A working council to oversee the day-to-day operations of the organization, and separate teams and strong external advisory groups for the various programs was also created. For instance, one of the programs for mobilizing voter registration had former chief election commissioner T.S. Krishnamurthy and Infosys co-founder N.R. Narayana Murthy as advisors. Other key measures included streamlining various processes, implementing an accounting system, developing clear performance metrics and adopting the balanced scorecard approach.

Ashish Dhawan, co-founder and senior managing director at venture capital firm ChrysCapital Investment, has donated over US$1 million in his personal capacity to Janaagraha and is a member of its advisory board. He believes that Janaagraha is a thought leader in the space of urban governance and could have a huge impact over the next decade or two. He adds a note of caution, however. “It will take time to move the needle, nothing will change overnight. The biggest challenge for Janaagraha and its founders is to have the persistence to stay the course.”
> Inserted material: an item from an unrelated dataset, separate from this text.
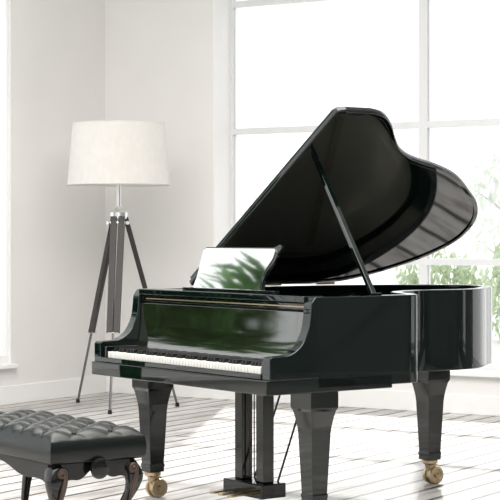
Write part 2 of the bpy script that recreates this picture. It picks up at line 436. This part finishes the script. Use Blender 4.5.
# lyre
bm = BM(); yl = .13
box(bm, -.14, .14, yl-.06, yl+.06, .575, .60)
box(bm, -.112, -.053, yl-.030, yl+.030, .14, .575); box(bm, .053, .112, yl-.030, yl+.030, .14, .575)
ly = obj('pedal_lyre', bm, M_leg, piano, bevel=.004)
bm = BM(); box(bm, -.15, .15, yl-.07, yl+.07, .075, .14); obj('pedal_box', bm, M_leg, ly, bevel=.006)
for x in (-.035, 0, .035):
    bm = BM(); tube(bm, [(x, yl, .15), (x, yl, .59)], .003, 8); obj('pedal_rod', bm, M_ebony, ly)
for x in (-.07, 0, .07):
    bm = BM(); prism(bm, catmull([(x-.010, yl-.06), (x-.012, yl-.14), (x-.018, yl-.18), (x, yl-.20), (x+.018, yl-.18), (x+.012, yl-.14), (x+.010, yl-.06)], 4), lambda p: (p[0], p[1], .088), lambda p: (p[0], p[1], .098)); obj('pedal', bm, M_brass, ly, bevel=.002)
for s in (-1, 1):
    bm = BM(); tube(bm, [(s*.09, yl+.06, .12), (s*.09, yl+.26, .63)], .005, 8); obj('brace_rod', bm, M_ebony, ly)

# ------------------------------------------------------------ bench
BL, BD = .88, .40
bench = thing('piano_bench', 'black button-tufted leather piano bench with carved curved legs', 'bench', room(-.835, 6.99), PRZ)
bench.scale = (1, 1, 1.04)
TA = .16
def tuft(x, y):
    p = (x+y)/TA; q = (x-y)/TA
    return (abs(math.sin(PI*p))*abs(math.sin(PI*q)))**.55
NX, NY = 132, 60
bm = BM(); g = []
for j in range(NY+1):
    row = []
    for i in range(NX+1):
        x = (i/NX-.5)*BL; y = (j/NY-.5)*BD
        ex = 1-abs(2*x/BL)**9; ey = 1-abs(2*y/BD)**7
        e = max(0, ex*ey)**.5
        z = .474+.016*e+.022*tuft(x, y)*e**.9
        row.append(bm.verts.new((x, y, z)))
    g.append(row)
for j in range(NY):
    for i in range(NX): bm.faces.new((g[j][i], g[j][i+1], g[j+1][i+1], g[j+1][i]))
loop = [g[0][i] for i in range(NX)]+[g[j][NX] for j in range(NY)]+[g[NY][i] for i in range(NX, 0, -1)]+[g[j][0] for j in range(NY, 0, -1)]
prev = loop
for (sc, z) in ((.007, .466), (.012, .430), (.009, .398), (.0, .386)):
    nr = []
    for k, v in enumerate(loop):
        x, y = v.co.x, v.co.y
        dx = sc*(1 if x > BL/2-1e-5 else -1 if x < -BL/2+1e-5 else 0); dy = sc*(1 if y > BD/2-1e-5 else -1 if y < -BD/2+1e-5 else 0)
        nr.append(bm.verts.new((x+dx, y+dy, z)))
    for k in range(len(loop)):
        k2 = (k+1) % len(loop); bm.faces.new((prev[k], prev[k2], nr[k2], nr[k]))
    prev = nr
bm.faces.new(prev)
seat = obj('seat_cushion', bm, M_leather, bench, angle=60)
b0 = None
for p in range(-9, 10):
    for q in range(-9, 10):
        x = TA*(p+q)/2; y = TA*(p-q)/2
        if abs(x) < BL/2-.03 and abs(y) < BD/2-.03:
            if b0 is None:
                bm = BM(); lathe(bm, [(.009, -.004), (.009, .002), (.006, .006), (.002, .007)], 12); b0 = obj('button', bm, M_leather, seat); o = b0
            else:
                o = b0.copy(); C.objects.link(o); o.parent = seat
            o.location = (x, y, .490)
# apron : scalloped board on each side
def apron(length, pos, axis, s):
    h = length/2
    pts = [(-h, .386), (h, .386), (h, .285)]
    for k in range(25):
        u = 1-2*k/24
        pts.append((u*(h-.012), .346+.016*math.cos(u*PI*2)-.050*abs(u)**3))
    pts.append((-h, .285))
    bm = BM()
    w0, w1 = sorted((s*pos, s*(pos-.022)))
    if axis == 'x': prism(bm, pts, lambda p: (p[0], w0, p[1]), lambda p: (p[0], w1, p[1]))
    else: prism(bm, pts, lambda p: (w0, p[0], p[1]), lambda p: (w1, p[0], p[1]))
    return bm
for s in (-1, 1):
    obj('apron', apron(BL-.10, BD/2-.012, 'x', s), M_dwood, bench, bevel=.003)
    obj('apron', apron(BD-.10, BL/2-.012, 'y', s), M_dwood, bench, bevel=.003)
    # height knob
    bm = BM(); prev = []
    for (r, t) in ((.012, -.005), (.012, .012), (.034, .016), (.04, .024), (.038, .034), (.026, .04), (.01, .042)):
        prev.append([bm.verts.new((s*(BL/2-.012+t), r*math.cos(2*PI*k/24), .363+r*math.sin(2*PI*k/24))) for k in range(24)])
    for A, B in zip(prev, prev[1:]):
        for k in range(24): bm.faces.new((A[k], A[(k+1) % 24], B[(k+1) % 24], B[k]))
    bm.faces.new(prev[0]); bm.faces.new(prev[-1])
    obj('height_knob', bm, M_dwood, bench)
lp = catmull([(.386, -.008, .031), (.36, .004, .035), (.32, .020, .031), (.265, .012, .022), (.19, -.018, .016), (.11, -.032, .013), (.05, -.016, .012), (.018, .010, .018), (.0, .014, .021)], 4)
for sx in (-1, 1):
    for sy in (-1, 1):
        bx, by = sx*(BL/2-.044), sy*(BD/2-.044)
        bm = BM()
        rings = []
        for z, off, hw in lp:
            cx, cy = bx+sx*off, by+sy*off
            ring = []
            for k in range(16):
                a = 2*PI*k/16; c_, s_ = math.cos(a), math.sin(a)
                f = hw/((abs(c_)**4+abs(s_)**4)**.25)
                ring.append(bm.verts.new((cx+f*c_, cy+f*s_, z)))
            rings.append(ring)
        for A, B in zip(rings, rings[1:]):
            for k in range(16): bm.faces.new((A[k], A[(k+1) % 16], B[(k+1) % 16], B[k]))
        bm.faces.new(rings[0]); bm.faces.new(rings[-1][::-1])
        lg = obj('leg', bm, M_dwood, bench)
        # solid carved scroll: a spiral volute over a tapering leaf
        bm = BM(); pts = []; rd = []
        for k in range(40):
            t = k/39; a = t*PI*3.2; r = .018*(1-t*.85)
            pts.append((bx+sx*(.045+.005*t), by+r*math.cos(a), .350+r*math.sin(a))); rd.append(.0068*(1-.25*t))
        pts = [(bx+sx*.018, by-sy*.003, .218), (bx+sx*.036, by, .254), (bx+sx*.048, by+.004, .290), (bx+sx*.049, by+.012, .321)]+pts
        rd = [.003, .009, .011, .010]+rd
        tube(bm, pts, rd, 10)
        obj('carved_scroll', bm, M_bwood, lg, label='carved scroll coloured as lit brown wood')

# ------------------------------------------------------------ lamp
lamp = thing('tripod_floor_lamp', 'tripod floor lamp with off-white drum shade standing in the corner', 'lamp', room(-.96, 12.8), YAW)
bm = BM()
lathe(bm, [(.337, 2.075), (.375, 1.625), (.371, 1.625), (.333, 2.075)], 64, closed=True)
sh = obj('lamp_shade', bm, M_shade, lamp, angle=50)
for r, z in ((.335, 2.072), (.373, 1.628)):
    bm = BM()
    tube(bm, [(r*math.cos(2*PI*k/48), r*math.sin(2*PI*k/48), z) for k in range(49)], .005, 6, caps=False)
    obj('shade_ring', bm, M_shade, sh)
bm = BM()
for k in range(3):
    a = k*2*PI/3; tube(bm, [(.0*math.cos(a), .0*math.sin(a), 1.66), (.37*math.cos(a), .37*math.sin(a), 1.635)], .003, 6)
obj('shade_carrier', bm, M_chrome, sh)
bm = BM(); lathe(bm, [(.010, 1.44), (.016, 1.445), (.016, 1.64), (.022, 1.645), (.022, 1.71), (.012, 1.715)], 20); obj('pole', bm, M_chrome, lamp)
bm = BM(); lathe(bm, [(.018, 1.70), (.03, 1.73), (.042, 1.77), (.036, 1.81), (.015, 1.83)], 20); obj('bulb', bm, M_bulb, lamp)
bm = BM(); lathe(bm, [(.02, 1.35), (.05, 1.365), (.068, 1.38), (.068, 1.425), (.035, 1.445), (.022, 1.47)], 24)
hub = obj('hub', bm, M_chrome, lamp)
for ang, wm, hw_, fr_, sp, RF in ((-93, M_lampw, .023, .60, .024, .49), (8, M_lampw, .016, .58, .016, .43), (133, M_lampg, .014, .62, .014, .49)):
    a = R(ang); d = Vector((math.cos(a), math.sin(a), 0)); sd = Vector((-math.sin(a), math.cos(a), 0))
    top = d*.05+Vector((0, 0, 1.39)); foot = d*RF+Vector((0, 0, .012))
    mid = top+(foot-top)*fr_
    bm = BM()
    for s in (-1, 1):
        tube(bm, [top+sd*s*sp*1.2, mid+sd*s*sp], hw_, square=True)
    lg = obj('leg', bm, wm, lamp, bevel=.002)
    bm = BM(); k0 = top+(foot-top)*.50; tube(bm, [k0, foot], .0095, 10); obj('lower_rod', bm, M_gun, lg)
    bm = BM(); tube(bm, [mid-sd*.040, mid+sd*.040], .010, 10); obj('clamp_screw', bm, M_chrome, lg)
    bm = BM(); kk = top+(foot-top)*.03; tube(bm, [kk-sd*.055, kk+sd*.055], .014, 10); obj('clamp_screw', bm, M_chrome, lg)
    bm = BM(); lathe(bm, [(.014, 0), (.016, .006), (.013, .03)], 12, foot.x, foot.y); obj('rubber_foot', bm, M_ebony, lg)

# ------------------------------------------------------------ palm (seen only mirrored in the music desk and fallboard)
palm = thing('potted_palm', 'green potted palm by the left window, seen mirrored in the music desk', 'plant', (-6.75, 6.1, 0))
bm = BM(); lathe(bm, [(.15, 0), (.17, .02), (.22, .38), (.235, .38), (.235, .43), (.20, .43), (.19, .39)], 32); pot = obj('pot', bm, M_pot, palm)
bm = BM(); lathe(bm, [(.185, .391), (.185, .40)], 24); obj('soil', bm, M_soil, pot)
for k in range(34):
    if k < 20: lean = .12+.42*(k % 11)/10; hh = 1.84-.7*(k % 11)/10+random.uniform(-.1, .1)
    else: lean = .32; hh = 1.2-.03*(k-20)
    a = k*2.39996
    d = Vector((math.cos(a), math.sin(a), 0)); sd = Vector((-math.sin(a), math.cos(a), 0))
    base = d*.05+Vector((0, 0, .401))
    st = [base+d*lean*(t**1.7)+Vector((0, 0, (hh-.4)*(math.sin(t*PI*.62)/1.0)*1.0)) for t in [i/14 for i in range(15)]]
    bm = BM(); tube(bm, st, [.010*(1-.8*i/14) for i in range(15)], 6)
    for i in range(5, 15):
        p = st[i]; tn = (st[min(i+1, 14)]-st[i-1]).normalized(); Ln = .28*math.sin(PI*(i-3)/13)+.08
        for s in (-1, 1):
            for h in (0, .5):
                p2 = p-tn*.05*h*2
                dr = (sd*s*.85+tn*.6+Vector((0, 0, -.18))).normalized()
                e = p2+dr*Ln+Vector((0, 0, -.05)); m_ = p2+dr*Ln*.5+Vector((0, 0, .02)); w = tn*.022
                v = [bm.verts.new(q) for q in (p2, m_-w, e, m_+w)]
                bm.faces.new(v)
    obj('frond', bm, M_leaf, palm, angle=80)

# ------------------------------------------------------------ light
w = bpy.data.worlds.new('World'); S.world = w; w.use_nodes = True
bg = w.node_tree.nodes['Background']; bg.inputs[0].default_value = (.965, .985, 1, 1); bg.inputs[1].default_value = 1.45
sun = bpy.data.lights.new('sun', 'SUN'); sun.energy = 1.8; sun.angle = R(1.2); sun.color = (1, .97, .92)
so = bpy.data.objects.new('sun', sun); C.objects.link(so)
el = R(33); dirv = Vector((.45*math.cos(el), -.89*math.cos(el), -math.sin(el)))
so.rotation_euler = dirv.to_track_quat('-Z', 'Y').to_euler(); so.location = (0, 20, 12)
al = bpy.data.lights.new('overhead_fill', 'AREA'); al.shape = 'RECTANGLE'; al.size = 6; al.size_y = 5; al.energy = 560; al.color = (1, .97, .93)  # unseen fill added under the ceiling to brighten the room
ao = bpy.data.objects.new('overhead_fill', al); C.objects.link(ao); ao.location = (-3.9, 5.4, 4.35)

cam = bpy.data.cameras.new('Camera'); co = bpy.data.objects.new('Camera', cam); C.objects.link(co)
co.location = (0, 0, 1.26); co.rotation_euler = (R(90), 0, YAW)
cam.sensor_width = 36; cam.lens = 36*1750/500; cam.shift_y = -.03; cam.clip_end = 300
S.camera = co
Janaagraha has had its share of critics, too. The most common criticism is that the organization is elitist and has an urban bias. The founders shrug this off. Says Ramesh: “We want the work of Janaagraha to ultimately impact everyone, especially the poor. But we are from middle class urban India and we can’t walk away from our identity. For us, inclusive development is not about working exclusively with the poor. It is about bringing people together.”